Description of the task>
Set down the material exactly as given, please, from its first line through the line that includes "PI = math.pi".

Information supplied>

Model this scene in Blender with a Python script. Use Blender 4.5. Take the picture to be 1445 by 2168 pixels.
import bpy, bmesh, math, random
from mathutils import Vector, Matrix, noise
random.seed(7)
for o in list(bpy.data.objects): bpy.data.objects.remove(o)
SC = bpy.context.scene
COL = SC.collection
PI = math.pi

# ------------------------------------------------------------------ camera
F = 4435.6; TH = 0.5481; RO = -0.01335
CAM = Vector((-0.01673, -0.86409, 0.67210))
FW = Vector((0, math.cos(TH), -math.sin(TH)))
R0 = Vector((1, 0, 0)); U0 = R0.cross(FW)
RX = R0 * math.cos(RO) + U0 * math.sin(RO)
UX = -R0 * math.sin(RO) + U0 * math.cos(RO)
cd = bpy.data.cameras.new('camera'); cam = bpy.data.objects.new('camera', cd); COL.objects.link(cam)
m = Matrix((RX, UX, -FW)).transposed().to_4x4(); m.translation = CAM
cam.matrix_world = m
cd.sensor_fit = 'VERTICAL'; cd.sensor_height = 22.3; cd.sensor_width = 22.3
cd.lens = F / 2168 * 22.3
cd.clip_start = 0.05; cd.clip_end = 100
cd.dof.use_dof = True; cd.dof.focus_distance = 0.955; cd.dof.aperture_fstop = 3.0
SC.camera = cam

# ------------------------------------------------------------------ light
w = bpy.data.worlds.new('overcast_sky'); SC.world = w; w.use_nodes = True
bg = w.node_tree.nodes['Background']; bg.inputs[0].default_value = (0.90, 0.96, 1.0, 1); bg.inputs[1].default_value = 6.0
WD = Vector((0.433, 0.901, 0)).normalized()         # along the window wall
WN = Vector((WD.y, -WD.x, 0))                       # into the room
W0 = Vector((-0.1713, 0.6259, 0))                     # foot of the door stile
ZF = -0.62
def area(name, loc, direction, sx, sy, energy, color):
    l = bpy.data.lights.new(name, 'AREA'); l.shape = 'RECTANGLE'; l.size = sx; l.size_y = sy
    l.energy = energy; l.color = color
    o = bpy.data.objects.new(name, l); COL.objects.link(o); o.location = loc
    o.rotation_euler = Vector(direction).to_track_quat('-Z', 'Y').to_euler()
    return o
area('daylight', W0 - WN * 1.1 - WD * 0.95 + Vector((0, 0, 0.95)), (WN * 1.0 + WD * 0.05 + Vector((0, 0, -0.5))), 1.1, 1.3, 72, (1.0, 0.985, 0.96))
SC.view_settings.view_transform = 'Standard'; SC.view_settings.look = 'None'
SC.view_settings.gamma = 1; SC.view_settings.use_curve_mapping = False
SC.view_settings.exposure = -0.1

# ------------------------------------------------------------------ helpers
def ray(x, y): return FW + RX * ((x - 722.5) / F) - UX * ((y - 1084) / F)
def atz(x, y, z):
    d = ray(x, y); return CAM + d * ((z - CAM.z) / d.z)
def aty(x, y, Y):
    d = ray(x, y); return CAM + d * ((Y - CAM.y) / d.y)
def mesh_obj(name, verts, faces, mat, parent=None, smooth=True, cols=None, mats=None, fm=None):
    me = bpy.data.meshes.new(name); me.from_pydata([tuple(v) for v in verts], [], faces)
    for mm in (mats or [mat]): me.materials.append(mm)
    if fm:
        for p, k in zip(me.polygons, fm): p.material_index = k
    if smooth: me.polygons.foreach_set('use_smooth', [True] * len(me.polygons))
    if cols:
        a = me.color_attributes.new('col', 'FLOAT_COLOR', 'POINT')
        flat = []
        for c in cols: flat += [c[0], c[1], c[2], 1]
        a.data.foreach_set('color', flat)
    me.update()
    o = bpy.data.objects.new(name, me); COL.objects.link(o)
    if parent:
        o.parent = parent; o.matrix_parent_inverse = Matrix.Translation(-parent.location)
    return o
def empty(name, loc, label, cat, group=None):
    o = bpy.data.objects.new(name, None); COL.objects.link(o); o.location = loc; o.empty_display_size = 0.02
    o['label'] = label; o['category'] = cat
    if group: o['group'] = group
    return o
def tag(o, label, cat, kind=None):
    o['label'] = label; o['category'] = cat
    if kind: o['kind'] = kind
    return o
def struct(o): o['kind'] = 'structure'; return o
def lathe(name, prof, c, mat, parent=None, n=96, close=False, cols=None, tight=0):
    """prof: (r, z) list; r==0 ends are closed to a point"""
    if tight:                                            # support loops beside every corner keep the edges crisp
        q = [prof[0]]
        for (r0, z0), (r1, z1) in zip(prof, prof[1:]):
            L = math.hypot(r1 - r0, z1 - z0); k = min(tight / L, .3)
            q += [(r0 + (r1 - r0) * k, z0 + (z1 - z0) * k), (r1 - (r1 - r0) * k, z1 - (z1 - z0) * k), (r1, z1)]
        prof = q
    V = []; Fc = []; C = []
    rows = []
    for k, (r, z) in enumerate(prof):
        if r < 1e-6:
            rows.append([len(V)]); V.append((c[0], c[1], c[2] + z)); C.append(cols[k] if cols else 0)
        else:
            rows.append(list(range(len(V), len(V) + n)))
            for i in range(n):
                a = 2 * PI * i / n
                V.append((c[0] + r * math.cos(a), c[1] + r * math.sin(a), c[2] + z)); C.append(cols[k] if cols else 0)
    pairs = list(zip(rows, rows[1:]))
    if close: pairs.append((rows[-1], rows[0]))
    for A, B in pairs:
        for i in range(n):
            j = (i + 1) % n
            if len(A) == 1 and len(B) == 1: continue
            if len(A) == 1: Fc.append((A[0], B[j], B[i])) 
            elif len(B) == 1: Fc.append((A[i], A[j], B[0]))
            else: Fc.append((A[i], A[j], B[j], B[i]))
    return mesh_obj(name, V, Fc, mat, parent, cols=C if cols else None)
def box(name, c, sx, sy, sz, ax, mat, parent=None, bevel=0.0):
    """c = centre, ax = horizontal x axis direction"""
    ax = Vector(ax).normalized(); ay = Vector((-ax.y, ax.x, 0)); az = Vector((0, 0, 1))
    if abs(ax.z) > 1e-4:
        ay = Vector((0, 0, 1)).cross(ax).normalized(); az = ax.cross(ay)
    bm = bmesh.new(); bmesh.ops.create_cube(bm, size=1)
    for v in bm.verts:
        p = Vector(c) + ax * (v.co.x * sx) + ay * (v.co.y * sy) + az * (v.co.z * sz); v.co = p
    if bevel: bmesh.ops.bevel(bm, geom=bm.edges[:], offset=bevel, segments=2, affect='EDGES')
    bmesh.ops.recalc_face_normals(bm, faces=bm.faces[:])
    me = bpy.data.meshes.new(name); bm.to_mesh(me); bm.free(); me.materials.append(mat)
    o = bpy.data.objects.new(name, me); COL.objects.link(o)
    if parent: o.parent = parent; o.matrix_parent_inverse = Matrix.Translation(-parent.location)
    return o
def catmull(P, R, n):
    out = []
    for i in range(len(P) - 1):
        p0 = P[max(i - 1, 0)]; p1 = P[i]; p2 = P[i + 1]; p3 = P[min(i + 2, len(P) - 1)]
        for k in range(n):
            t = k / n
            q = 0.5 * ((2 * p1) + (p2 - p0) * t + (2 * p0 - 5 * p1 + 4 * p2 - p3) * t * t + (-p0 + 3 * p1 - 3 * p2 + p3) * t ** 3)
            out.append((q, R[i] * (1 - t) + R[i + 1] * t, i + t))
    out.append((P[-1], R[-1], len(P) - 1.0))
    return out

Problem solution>
Model this scene in Blender with a Python script. Use Blender 4.5. Take the picture to be 1445 by 2168 pixels.
import bpy, bmesh, math, random
from mathutils import Vector, Matrix, noise
random.seed(7)
for o in list(bpy.data.objects): bpy.data.objects.remove(o)
SC = bpy.context.scene
COL = SC.collection
PI = math.pi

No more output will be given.